Here are some records. Copy each one exactly.
::::
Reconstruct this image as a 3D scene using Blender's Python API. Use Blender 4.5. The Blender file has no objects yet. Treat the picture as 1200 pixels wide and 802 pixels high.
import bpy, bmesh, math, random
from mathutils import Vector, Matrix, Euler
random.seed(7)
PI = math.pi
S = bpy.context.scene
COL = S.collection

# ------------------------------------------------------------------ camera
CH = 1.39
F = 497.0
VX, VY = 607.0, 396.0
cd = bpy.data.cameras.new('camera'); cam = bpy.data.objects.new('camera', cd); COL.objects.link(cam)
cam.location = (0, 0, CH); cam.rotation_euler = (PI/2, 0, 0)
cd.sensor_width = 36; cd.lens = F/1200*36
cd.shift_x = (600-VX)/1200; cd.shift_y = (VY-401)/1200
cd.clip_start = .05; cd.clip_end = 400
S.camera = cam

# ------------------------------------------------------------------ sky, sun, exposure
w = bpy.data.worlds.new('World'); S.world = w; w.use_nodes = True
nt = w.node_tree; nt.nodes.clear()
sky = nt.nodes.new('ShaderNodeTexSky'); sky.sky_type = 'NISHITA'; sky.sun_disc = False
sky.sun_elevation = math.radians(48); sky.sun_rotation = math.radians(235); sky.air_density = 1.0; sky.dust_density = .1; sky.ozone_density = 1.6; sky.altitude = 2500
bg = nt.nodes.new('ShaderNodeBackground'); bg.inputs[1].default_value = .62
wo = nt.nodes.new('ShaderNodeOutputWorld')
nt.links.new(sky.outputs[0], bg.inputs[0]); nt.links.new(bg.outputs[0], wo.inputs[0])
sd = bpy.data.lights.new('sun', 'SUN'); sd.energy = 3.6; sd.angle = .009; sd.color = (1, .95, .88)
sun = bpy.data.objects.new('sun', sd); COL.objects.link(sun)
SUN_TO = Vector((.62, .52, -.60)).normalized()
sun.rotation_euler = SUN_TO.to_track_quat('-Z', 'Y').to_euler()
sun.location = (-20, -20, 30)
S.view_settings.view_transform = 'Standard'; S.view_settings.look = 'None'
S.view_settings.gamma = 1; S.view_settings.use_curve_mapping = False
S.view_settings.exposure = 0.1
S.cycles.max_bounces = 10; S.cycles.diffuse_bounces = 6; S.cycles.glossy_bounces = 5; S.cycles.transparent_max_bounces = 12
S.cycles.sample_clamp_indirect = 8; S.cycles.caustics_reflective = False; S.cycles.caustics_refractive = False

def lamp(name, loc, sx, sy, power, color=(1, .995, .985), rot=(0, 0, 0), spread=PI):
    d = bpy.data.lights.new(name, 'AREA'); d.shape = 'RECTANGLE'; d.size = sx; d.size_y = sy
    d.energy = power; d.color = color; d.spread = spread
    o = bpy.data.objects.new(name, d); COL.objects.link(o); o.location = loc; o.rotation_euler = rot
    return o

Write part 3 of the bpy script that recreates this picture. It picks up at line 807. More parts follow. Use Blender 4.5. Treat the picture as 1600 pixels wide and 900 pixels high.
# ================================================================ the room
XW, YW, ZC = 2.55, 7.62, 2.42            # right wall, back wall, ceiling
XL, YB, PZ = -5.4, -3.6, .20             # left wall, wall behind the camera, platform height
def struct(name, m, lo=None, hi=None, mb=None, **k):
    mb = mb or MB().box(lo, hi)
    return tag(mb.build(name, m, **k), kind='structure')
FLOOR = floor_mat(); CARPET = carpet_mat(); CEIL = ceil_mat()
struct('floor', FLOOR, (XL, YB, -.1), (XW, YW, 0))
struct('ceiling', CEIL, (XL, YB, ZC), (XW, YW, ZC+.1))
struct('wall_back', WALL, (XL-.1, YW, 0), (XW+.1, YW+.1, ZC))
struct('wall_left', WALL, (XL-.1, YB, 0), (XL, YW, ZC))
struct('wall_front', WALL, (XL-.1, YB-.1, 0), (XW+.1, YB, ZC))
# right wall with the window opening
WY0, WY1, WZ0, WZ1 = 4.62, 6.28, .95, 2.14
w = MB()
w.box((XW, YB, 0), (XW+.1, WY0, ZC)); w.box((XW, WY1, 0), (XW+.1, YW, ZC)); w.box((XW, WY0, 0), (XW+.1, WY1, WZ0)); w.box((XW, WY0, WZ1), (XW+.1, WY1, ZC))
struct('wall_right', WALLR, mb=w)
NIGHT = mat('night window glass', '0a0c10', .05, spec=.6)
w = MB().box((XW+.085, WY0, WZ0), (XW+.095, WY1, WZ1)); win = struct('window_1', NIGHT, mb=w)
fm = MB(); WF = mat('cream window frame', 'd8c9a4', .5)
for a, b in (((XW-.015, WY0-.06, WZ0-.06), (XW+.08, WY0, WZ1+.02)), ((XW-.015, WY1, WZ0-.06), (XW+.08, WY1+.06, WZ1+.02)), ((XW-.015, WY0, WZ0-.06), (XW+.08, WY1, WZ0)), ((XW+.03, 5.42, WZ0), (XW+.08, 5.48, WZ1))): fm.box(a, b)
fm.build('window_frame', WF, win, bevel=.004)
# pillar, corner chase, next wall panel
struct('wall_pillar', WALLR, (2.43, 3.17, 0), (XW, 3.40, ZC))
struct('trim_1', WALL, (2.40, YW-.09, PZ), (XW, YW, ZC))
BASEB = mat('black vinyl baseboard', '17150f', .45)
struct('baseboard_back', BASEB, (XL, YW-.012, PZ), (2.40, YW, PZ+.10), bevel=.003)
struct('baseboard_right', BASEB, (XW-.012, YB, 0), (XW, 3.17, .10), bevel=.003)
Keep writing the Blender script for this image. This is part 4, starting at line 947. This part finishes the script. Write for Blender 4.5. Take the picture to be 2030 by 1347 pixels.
::::
§ **Complete response**
Reconstruct this image as a 3D scene using Blender's Python API. Use Blender 4.5. The Blender file has no objects yet. Treat the picture as 1200 pixels wide and 802 pixels high.
import bpy, bmesh, math, random
from mathutils import Vector, Matrix, Euler
random.seed(7)
PI = math.pi
S = bpy.context.scene
COL = S.collection

# ------------------------------------------------------------------ camera
CH = 1.39
F = 497.0
VX, VY = 607.0, 396.0
cd = bpy.data.cameras.new('camera'); cam = bpy.data.objects.new('camera', cd); COL.objects.link(cam)
cam.location = (0, 0, CH); cam.rotation_euler = (PI/2, 0, 0)
cd.sensor_width = 36; cd.lens = F/1200*36
cd.shift_x = (600-VX)/1200; cd.shift_y = (VY-401)/1200
cd.clip_start = .05; cd.clip_end = 400
S.camera = cam

# ------------------------------------------------------------------ sky, sun, exposure
w = bpy.data.worlds.new('World'); S.world = w; w.use_nodes = True
nt = w.node_tree; nt.nodes.clear()
sky = nt.nodes.new('ShaderNodeTexSky'); sky.sky_type = 'NISHITA'; sky.sun_disc = False
sky.sun_elevation = math.radians(48); sky.sun_rotation = math.radians(235); sky.air_density = 1.0; sky.dust_density = .1; sky.ozone_density = 1.6; sky.altitude = 2500
bg = nt.nodes.new('ShaderNodeBackground'); bg.inputs[1].default_value = .62
wo = nt.nodes.new('ShaderNodeOutputWorld')
nt.links.new(sky.outputs[0], bg.inputs[0]); nt.links.new(bg.outputs[0], wo.inputs[0])
sd = bpy.data.lights.new('sun', 'SUN'); sd.energy = 3.6; sd.angle = .009; sd.color = (1, .95, .88)
sun = bpy.data.objects.new('sun', sd); COL.objects.link(sun)
SUN_TO = Vector((.62, .52, -.60)).normalized()
sun.rotation_euler = SUN_TO.to_track_quat('-Z', 'Y').to_euler()
sun.location = (-20, -20, 30)
S.view_settings.view_transform = 'Standard'; S.view_settings.look = 'None'
S.view_settings.gamma = 1; S.view_settings.use_curve_mapping = False
S.view_settings.exposure = 0.1
S.cycles.max_bounces = 10; S.cycles.diffuse_bounces = 6; S.cycles.glossy_bounces = 5; S.cycles.transparent_max_bounces = 12
S.cycles.sample_clamp_indirect = 8; S.cycles.caustics_reflective = False; S.cycles.caustics_refractive = False

def lamp(name, loc, sx, sy, power, color=(1, .995, .985), rot=(0, 0, 0), spread=PI):
    d = bpy.data.lights.new(name, 'AREA'); d.shape = 'RECTANGLE'; d.size = sx; d.size_y = sy
    d.energy = power; d.color = color; d.spread = spread
    o = bpy.data.objects.new(name, d); COL.objects.link(o); o.location = loc; o.rotation_euler = rot
    return o

Write part 3 of the bpy script that recreates this picture. It picks up at line 807. More parts follow. Use Blender 4.5. Treat the picture as 1600 pixels wide and 900 pixels high.
# ================================================================ the room
XW, YW, ZC = 2.55, 7.62, 2.42            # right wall, back wall, ceiling
XL, YB, PZ = -5.4, -3.6, .20             # left wall, wall behind the camera, platform height
def struct(name, m, lo=None, hi=None, mb=None, **k):
    mb = mb or MB().box(lo, hi)
    return tag(mb.build(name, m, **k), kind='structure')
FLOOR = floor_mat(); CARPET = carpet_mat(); CEIL = ceil_mat()
struct('floor', FLOOR, (XL, YB, -.1), (XW, YW, 0))
struct('ceiling', CEIL, (XL, YB, ZC), (XW, YW, ZC+.1))
struct('wall_back', WALL, (XL-.1, YW, 0), (XW+.1, YW+.1, ZC))
struct('wall_left', WALL, (XL-.1, YB, 0), (XL, YW, ZC))
struct('wall_front', WALL, (XL-.1, YB-.1, 0), (XW+.1, YB, ZC))
# right wall with the window opening
WY0, WY1, WZ0, WZ1 = 4.62, 6.28, .95, 2.14
w = MB()
w.box((XW, YB, 0), (XW+.1, WY0, ZC)); w.box((XW, WY1, 0), (XW+.1, YW, ZC)); w.box((XW, WY0, 0), (XW+.1, WY1, WZ0)); w.box((XW, WY0, WZ1), (XW+.1, WY1, ZC))
struct('wall_right', WALLR, mb=w)
NIGHT = mat('night window glass', '0a0c10', .05, spec=.6)
w = MB().box((XW+.085, WY0, WZ0), (XW+.095, WY1, WZ1)); win = struct('window_1', NIGHT, mb=w)
fm = MB(); WF = mat('cream window frame', 'd8c9a4', .5)
for a, b in (((XW-.015, WY0-.06, WZ0-.06), (XW+.08, WY0, WZ1+.02)), ((XW-.015, WY1, WZ0-.06), (XW+.08, WY1+.06, WZ1+.02)), ((XW-.015, WY0, WZ0-.06), (XW+.08, WY1, WZ0)), ((XW+.03, 5.42, WZ0), (XW+.08, 5.48, WZ1))): fm.box(a, b)
fm.build('window_frame', WF, win, bevel=.004)
# pillar, corner chase, next wall panel
struct('wall_pillar', WALLR, (2.43, 3.17, 0), (XW, 3.40, ZC))
struct('trim_1', WALL, (2.40, YW-.09, PZ), (XW, YW, ZC))
BASEB = mat('black vinyl baseboard', '17150f', .45)
struct('baseboard_back', BASEB, (XL, YW-.012, PZ), (2.40, YW, PZ+.10), bevel=.003)
struct('baseboard_right', BASEB, (XW-.012, YB, 0), (XW, 3.17, .10), bevel=.003)
Keep writing the Blender script for this image. This is part 4, starting at line 947. This part finishes the script. Write for Blender 4.5. Take the picture to be 2030 by 1347 pixels.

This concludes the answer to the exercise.